Eric Zemmour appelle à la coalition des droites
Le leader du parti Reconquête !, Eric Zemmour a regretté la défaite des "amoureux de la France". "Hélas, c'est la 8e fois que la défaite frappe le nom de Le Pen. J'ai fait ce que j'ai pu pour éviter ce résultat", a-t-il assuré, avant d'appeler à une coalition du "bloc national". "Il doit s'unir et se rassembler, notre responsabilité est immense, j'appelle à l'union nationale dans l'optique des législatives," a-t-il dit, "bâtissons au plus vite la première coalition des droites et des patriotes"
Le Pen en tête dans les Antilles, à La Réunion, en Guyane et à Mayotte
Une nette bascule s'est opérée en outre-mer. Marine Le Pen est arrivée en tête, parfois très largement, dans les Antilles, à La Réunion, en Guyane et à Mayotte lors du second tour. Il y a cinq ans, Emmanuel Macron était arrivé largement en tête dans les collectivités ultramarines, recueillant notamment 77,5% des voix en Martinique, 75,1% des suffrages en Guadeloupe et 64,9% en Guyane.

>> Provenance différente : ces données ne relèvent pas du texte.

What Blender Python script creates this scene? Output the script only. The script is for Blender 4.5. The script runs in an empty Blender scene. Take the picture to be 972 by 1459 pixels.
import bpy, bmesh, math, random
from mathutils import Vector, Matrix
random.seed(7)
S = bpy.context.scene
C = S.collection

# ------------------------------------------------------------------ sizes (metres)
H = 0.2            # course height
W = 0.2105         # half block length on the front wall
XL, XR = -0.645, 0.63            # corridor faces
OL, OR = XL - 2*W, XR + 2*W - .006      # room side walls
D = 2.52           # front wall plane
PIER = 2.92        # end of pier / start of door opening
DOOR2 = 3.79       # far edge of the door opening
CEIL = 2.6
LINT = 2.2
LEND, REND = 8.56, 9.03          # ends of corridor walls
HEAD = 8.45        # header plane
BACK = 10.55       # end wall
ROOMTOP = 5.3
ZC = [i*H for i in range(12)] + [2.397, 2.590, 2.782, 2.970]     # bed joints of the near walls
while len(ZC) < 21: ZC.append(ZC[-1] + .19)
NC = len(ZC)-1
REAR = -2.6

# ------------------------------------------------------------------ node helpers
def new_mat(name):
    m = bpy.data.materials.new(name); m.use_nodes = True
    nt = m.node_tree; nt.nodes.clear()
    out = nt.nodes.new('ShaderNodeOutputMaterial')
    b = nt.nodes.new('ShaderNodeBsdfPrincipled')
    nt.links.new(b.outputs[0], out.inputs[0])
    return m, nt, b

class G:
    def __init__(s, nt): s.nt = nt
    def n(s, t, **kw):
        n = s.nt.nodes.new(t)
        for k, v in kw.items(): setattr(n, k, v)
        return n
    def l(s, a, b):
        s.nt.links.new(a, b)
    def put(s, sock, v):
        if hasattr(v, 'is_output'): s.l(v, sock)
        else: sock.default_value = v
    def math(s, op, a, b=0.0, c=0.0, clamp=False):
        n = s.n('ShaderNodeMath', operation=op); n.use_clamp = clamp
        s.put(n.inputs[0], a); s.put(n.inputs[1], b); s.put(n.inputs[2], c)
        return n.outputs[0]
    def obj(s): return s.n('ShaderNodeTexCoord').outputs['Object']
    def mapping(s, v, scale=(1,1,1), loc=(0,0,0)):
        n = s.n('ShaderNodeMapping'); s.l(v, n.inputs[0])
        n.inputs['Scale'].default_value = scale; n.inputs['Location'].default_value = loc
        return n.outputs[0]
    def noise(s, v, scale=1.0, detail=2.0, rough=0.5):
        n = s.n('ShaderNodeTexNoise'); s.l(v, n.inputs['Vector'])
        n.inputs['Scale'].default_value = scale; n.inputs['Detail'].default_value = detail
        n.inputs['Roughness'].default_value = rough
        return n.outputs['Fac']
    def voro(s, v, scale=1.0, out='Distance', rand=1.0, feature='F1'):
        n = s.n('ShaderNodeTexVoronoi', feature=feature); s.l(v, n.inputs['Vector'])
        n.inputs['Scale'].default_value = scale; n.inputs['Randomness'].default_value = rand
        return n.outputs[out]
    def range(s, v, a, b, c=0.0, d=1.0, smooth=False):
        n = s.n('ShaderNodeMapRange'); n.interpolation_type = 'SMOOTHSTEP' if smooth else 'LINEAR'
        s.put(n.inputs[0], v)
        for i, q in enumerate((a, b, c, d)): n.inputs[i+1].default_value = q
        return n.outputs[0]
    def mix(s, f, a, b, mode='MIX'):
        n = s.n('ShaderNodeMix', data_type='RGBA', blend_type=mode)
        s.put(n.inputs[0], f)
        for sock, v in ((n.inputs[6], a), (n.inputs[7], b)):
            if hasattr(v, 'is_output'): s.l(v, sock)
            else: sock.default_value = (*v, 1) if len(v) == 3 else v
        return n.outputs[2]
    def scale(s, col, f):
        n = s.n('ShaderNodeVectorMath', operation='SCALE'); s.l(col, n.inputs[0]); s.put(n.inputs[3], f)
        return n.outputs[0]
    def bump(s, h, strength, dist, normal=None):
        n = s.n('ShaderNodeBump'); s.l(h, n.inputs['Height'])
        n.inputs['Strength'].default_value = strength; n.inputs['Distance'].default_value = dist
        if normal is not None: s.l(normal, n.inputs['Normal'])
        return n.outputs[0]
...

"Cette France trop oubliée, nous, nous ne l'oublions pas", a affirmé Marine Le Pen, en guise de remerciements. La candidate du RN est arrivée en tête au second tour en Guadeloupe avec 69,60% des voix, en Martinique (60,87%), à Saint-Martin/Saint-Barthélemy (55,42%), en Guyane (60,70%), ainsi qu'à Saint-Pierre-et-Miquelon (50,69%). A l'inverse, Emmanuel Macron est arrivé en tête dans les territoires du Pacifique, comme au premier tour, à 61,04% en Nouvelle-Calédonie, à 51,80% en Polynésie française et à 67,44% à Wallis et Futuna.